Job: Reproduce exactly the lines of the material beneath, from the line that contains "Continue the Blender Python script for this scene: part 2, from" to the line that contains "return Vector(CAM+r*2)", both included, and no other lines.

%%

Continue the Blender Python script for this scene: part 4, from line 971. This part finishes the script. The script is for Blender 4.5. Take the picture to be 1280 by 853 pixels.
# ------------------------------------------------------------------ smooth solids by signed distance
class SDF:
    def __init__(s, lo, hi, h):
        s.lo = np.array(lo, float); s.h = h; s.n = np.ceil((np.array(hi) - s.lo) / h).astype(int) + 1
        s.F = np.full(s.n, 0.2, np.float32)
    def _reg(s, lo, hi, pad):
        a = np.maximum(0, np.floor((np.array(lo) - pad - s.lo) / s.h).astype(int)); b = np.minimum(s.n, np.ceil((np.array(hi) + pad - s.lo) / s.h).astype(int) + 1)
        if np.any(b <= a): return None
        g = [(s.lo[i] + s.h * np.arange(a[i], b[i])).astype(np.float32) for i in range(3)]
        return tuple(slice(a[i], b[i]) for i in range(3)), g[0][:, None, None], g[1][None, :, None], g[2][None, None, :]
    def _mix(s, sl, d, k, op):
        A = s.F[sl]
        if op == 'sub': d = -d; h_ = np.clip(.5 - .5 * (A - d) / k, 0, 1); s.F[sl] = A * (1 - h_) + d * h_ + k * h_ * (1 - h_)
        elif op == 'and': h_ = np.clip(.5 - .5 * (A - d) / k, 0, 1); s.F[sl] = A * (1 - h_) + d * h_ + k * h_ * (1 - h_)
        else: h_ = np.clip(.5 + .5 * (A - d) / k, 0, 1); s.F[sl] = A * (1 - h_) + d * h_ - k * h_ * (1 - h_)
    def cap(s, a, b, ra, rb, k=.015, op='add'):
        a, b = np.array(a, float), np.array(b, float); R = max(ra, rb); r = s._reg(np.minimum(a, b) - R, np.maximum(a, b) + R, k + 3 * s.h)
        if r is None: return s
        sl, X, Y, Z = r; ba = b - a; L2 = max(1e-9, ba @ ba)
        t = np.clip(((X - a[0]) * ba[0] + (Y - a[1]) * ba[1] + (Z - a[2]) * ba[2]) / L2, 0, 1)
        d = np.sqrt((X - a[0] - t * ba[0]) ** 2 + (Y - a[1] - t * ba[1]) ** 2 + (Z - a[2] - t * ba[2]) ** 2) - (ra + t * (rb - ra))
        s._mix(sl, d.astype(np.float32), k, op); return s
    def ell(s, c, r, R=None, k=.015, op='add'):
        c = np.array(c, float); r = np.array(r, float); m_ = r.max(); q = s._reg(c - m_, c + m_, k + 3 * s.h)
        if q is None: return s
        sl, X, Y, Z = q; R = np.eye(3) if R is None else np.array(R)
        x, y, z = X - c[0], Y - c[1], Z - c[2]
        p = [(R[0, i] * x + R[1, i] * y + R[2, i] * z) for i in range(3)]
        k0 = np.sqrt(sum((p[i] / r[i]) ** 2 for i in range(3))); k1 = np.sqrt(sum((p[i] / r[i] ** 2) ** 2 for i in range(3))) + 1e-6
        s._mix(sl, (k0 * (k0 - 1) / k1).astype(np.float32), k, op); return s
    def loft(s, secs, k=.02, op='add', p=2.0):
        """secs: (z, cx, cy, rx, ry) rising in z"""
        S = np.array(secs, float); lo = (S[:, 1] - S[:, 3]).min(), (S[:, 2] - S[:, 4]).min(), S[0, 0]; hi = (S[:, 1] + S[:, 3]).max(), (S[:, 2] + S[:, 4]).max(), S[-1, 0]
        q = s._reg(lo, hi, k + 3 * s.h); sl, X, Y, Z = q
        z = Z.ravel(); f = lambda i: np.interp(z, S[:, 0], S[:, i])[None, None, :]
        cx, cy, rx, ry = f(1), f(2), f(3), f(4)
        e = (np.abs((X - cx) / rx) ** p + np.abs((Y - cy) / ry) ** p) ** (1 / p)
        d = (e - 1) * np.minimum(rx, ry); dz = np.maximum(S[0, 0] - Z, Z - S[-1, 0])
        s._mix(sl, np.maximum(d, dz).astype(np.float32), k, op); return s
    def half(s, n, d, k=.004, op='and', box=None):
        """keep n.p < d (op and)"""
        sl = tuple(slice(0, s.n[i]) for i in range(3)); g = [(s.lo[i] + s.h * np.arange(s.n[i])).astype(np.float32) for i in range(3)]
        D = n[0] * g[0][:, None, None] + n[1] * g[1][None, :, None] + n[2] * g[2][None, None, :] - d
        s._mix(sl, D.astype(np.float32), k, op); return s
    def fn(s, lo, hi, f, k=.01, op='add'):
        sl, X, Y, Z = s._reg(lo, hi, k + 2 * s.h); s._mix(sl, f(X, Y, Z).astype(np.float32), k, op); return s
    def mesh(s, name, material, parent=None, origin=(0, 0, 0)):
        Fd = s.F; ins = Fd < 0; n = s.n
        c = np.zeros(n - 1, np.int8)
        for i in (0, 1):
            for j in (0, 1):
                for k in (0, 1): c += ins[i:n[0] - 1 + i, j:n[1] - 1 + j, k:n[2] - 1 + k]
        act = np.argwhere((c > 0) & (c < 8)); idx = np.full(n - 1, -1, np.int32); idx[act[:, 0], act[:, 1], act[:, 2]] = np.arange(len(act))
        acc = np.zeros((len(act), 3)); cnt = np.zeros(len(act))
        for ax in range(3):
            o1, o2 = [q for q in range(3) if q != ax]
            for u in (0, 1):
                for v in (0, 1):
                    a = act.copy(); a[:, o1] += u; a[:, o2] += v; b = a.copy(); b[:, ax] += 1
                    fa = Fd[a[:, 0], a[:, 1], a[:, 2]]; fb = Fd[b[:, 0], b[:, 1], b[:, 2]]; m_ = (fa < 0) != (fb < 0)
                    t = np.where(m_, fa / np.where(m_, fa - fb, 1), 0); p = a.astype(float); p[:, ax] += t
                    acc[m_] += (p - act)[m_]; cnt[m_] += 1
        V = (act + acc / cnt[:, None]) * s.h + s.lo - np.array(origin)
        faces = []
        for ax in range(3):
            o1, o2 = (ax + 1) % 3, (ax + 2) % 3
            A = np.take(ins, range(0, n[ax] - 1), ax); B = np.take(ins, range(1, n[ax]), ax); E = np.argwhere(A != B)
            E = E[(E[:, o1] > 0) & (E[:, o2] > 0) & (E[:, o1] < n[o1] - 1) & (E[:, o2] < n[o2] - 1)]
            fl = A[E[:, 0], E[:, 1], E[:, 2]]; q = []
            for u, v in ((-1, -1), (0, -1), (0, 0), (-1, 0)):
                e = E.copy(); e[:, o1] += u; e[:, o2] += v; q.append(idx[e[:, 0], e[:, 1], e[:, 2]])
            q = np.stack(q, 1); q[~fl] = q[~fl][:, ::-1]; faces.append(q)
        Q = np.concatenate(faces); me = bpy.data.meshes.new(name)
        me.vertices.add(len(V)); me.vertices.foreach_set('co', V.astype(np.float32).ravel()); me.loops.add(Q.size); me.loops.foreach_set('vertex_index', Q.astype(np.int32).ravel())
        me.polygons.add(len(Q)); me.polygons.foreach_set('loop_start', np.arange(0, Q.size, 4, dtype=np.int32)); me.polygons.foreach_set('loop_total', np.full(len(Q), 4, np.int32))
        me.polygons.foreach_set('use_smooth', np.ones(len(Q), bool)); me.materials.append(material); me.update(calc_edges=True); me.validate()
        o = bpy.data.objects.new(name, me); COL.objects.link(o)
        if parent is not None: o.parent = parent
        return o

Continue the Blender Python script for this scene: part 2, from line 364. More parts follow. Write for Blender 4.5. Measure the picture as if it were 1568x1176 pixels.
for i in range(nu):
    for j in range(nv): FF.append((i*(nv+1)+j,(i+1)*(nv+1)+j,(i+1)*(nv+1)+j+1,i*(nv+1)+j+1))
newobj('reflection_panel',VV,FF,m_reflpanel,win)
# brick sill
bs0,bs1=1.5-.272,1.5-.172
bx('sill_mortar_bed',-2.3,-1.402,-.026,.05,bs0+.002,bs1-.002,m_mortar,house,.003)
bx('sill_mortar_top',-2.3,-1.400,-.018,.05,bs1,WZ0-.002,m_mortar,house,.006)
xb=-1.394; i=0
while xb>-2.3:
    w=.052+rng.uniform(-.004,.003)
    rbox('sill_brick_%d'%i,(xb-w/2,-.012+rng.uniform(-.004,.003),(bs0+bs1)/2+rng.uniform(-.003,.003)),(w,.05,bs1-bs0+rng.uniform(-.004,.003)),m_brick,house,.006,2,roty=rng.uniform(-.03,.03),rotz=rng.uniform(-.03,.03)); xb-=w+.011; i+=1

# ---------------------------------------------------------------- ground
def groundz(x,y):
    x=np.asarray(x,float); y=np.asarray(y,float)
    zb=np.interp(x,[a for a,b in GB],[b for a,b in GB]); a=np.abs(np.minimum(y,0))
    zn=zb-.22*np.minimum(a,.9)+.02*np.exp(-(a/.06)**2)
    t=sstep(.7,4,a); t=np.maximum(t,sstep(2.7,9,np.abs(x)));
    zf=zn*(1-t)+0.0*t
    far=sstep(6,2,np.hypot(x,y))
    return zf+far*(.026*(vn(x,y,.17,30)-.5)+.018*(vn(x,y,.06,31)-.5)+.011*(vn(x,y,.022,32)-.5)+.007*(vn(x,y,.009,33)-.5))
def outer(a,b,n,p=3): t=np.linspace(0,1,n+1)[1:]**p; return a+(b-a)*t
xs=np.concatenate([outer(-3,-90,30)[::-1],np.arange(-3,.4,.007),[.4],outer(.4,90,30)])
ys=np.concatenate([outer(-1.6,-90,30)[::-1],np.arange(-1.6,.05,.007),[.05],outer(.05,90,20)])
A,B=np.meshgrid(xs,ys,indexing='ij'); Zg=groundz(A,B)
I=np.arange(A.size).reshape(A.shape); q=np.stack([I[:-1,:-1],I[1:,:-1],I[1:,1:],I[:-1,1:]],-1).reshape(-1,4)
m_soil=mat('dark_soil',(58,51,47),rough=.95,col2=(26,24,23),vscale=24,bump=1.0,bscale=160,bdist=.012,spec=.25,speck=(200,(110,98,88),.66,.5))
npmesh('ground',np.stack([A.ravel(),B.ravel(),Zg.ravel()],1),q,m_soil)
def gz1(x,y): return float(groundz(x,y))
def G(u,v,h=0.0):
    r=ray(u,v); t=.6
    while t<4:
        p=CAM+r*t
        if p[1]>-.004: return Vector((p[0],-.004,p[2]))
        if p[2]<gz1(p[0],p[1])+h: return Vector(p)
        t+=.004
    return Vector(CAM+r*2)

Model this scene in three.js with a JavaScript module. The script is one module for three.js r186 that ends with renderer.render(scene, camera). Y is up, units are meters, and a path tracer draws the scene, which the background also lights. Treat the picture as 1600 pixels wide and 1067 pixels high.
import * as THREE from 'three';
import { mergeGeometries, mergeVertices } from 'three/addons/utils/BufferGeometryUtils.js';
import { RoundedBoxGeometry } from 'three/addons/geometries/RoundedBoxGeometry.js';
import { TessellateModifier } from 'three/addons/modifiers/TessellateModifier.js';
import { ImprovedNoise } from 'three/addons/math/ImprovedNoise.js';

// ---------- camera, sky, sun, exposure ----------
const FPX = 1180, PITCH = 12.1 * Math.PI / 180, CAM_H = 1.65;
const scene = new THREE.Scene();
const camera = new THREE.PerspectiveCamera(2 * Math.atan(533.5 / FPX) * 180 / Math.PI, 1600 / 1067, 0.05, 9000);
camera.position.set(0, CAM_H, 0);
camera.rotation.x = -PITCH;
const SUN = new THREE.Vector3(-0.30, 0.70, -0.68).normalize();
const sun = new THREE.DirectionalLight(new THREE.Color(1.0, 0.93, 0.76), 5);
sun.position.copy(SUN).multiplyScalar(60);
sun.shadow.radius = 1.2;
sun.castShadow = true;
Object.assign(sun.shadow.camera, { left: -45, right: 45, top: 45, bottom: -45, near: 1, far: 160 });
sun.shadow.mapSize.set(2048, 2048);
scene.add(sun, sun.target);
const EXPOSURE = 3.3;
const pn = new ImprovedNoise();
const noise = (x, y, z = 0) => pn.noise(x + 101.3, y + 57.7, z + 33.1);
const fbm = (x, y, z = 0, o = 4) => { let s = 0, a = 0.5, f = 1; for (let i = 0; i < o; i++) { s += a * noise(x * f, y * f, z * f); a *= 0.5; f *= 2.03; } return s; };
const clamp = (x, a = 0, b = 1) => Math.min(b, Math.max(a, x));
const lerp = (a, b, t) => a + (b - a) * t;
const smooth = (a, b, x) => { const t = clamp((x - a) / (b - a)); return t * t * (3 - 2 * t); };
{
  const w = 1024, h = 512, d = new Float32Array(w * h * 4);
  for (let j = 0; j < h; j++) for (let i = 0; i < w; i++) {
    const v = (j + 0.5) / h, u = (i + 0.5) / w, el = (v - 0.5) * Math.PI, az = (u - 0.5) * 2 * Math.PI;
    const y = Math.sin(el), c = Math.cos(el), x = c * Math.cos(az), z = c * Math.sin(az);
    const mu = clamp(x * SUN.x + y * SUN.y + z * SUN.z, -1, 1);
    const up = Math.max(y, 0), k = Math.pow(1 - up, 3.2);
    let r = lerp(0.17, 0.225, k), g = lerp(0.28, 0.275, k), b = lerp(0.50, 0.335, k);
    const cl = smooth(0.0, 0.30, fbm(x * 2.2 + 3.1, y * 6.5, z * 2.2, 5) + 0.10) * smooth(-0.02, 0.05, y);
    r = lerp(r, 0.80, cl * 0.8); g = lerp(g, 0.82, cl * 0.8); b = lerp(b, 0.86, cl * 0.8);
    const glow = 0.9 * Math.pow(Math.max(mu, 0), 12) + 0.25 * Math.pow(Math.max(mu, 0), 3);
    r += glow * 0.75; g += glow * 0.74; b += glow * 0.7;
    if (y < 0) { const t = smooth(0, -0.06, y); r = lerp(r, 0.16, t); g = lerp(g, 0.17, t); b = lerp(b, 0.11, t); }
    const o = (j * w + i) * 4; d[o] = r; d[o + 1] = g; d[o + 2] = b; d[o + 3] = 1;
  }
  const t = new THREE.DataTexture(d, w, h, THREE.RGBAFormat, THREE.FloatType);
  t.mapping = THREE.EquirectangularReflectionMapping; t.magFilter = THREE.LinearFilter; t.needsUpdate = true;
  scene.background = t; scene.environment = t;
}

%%

Final result:
Continue the Blender Python script for this scene: part 2, from line 364. More parts follow. Write for Blender 4.5. Measure the picture as if it were 1568x1176 pixels.
for i in range(nu):
    for j in range(nv): FF.append((i*(nv+1)+j,(i+1)*(nv+1)+j,(i+1)*(nv+1)+j+1,i*(nv+1)+j+1))
newobj('reflection_panel',VV,FF,m_reflpanel,win)
# brick sill
bs0,bs1=1.5-.272,1.5-.172
bx('sill_mortar_bed',-2.3,-1.402,-.026,.05,bs0+.002,bs1-.002,m_mortar,house,.003)
bx('sill_mortar_top',-2.3,-1.400,-.018,.05,bs1,WZ0-.002,m_mortar,house,.006)
xb=-1.394; i=0
while xb>-2.3:
    w=.052+rng.uniform(-.004,.003)
    rbox('sill_brick_%d'%i,(xb-w/2,-.012+rng.uniform(-.004,.003),(bs0+bs1)/2+rng.uniform(-.003,.003)),(w,.05,bs1-bs0+rng.uniform(-.004,.003)),m_brick,house,.006,2,roty=rng.uniform(-.03,.03),rotz=rng.uniform(-.03,.03)); xb-=w+.011; i+=1

# ---------------------------------------------------------------- ground
def groundz(x,y):
    x=np.asarray(x,float); y=np.asarray(y,float)
    zb=np.interp(x,[a for a,b in GB],[b for a,b in GB]); a=np.abs(np.minimum(y,0))
    zn=zb-.22*np.minimum(a,.9)+.02*np.exp(-(a/.06)**2)
    t=sstep(.7,4,a); t=np.maximum(t,sstep(2.7,9,np.abs(x)));
    zf=zn*(1-t)+0.0*t
    far=sstep(6,2,np.hypot(x,y))
    return zf+far*(.026*(vn(x,y,.17,30)-.5)+.018*(vn(x,y,.06,31)-.5)+.011*(vn(x,y,.022,32)-.5)+.007*(vn(x,y,.009,33)-.5))
def outer(a,b,n,p=3): t=np.linspace(0,1,n+1)[1:]**p; return a+(b-a)*t
xs=np.concatenate([outer(-3,-90,30)[::-1],np.arange(-3,.4,.007),[.4],outer(.4,90,30)])
ys=np.concatenate([outer(-1.6,-90,30)[::-1],np.arange(-1.6,.05,.007),[.05],outer(.05,90,20)])
A,B=np.meshgrid(xs,ys,indexing='ij'); Zg=groundz(A,B)
I=np.arange(A.size).reshape(A.shape); q=np.stack([I[:-1,:-1],I[1:,:-1],I[1:,1:],I[:-1,1:]],-1).reshape(-1,4)
m_soil=mat('dark_soil',(58,51,47),rough=.95,col2=(26,24,23),vscale=24,bump=1.0,bscale=160,bdist=.012,spec=.25,speck=(200,(110,98,88),.66,.5))
npmesh('ground',np.stack([A.ravel(),B.ravel(),Zg.ravel()],1),q,m_soil)
def gz1(x,y): return float(groundz(x,y))
def G(u,v,h=0.0):
    r=ray(u,v); t=.6
    while t<4:
        p=CAM+r*t
        if p[1]>-.004: return Vector((p[0],-.004,p[2]))
        if p[2]<gz1(p[0],p[1])+h: return Vector(p)
        t+=.004
    return Vector(CAM+r*2)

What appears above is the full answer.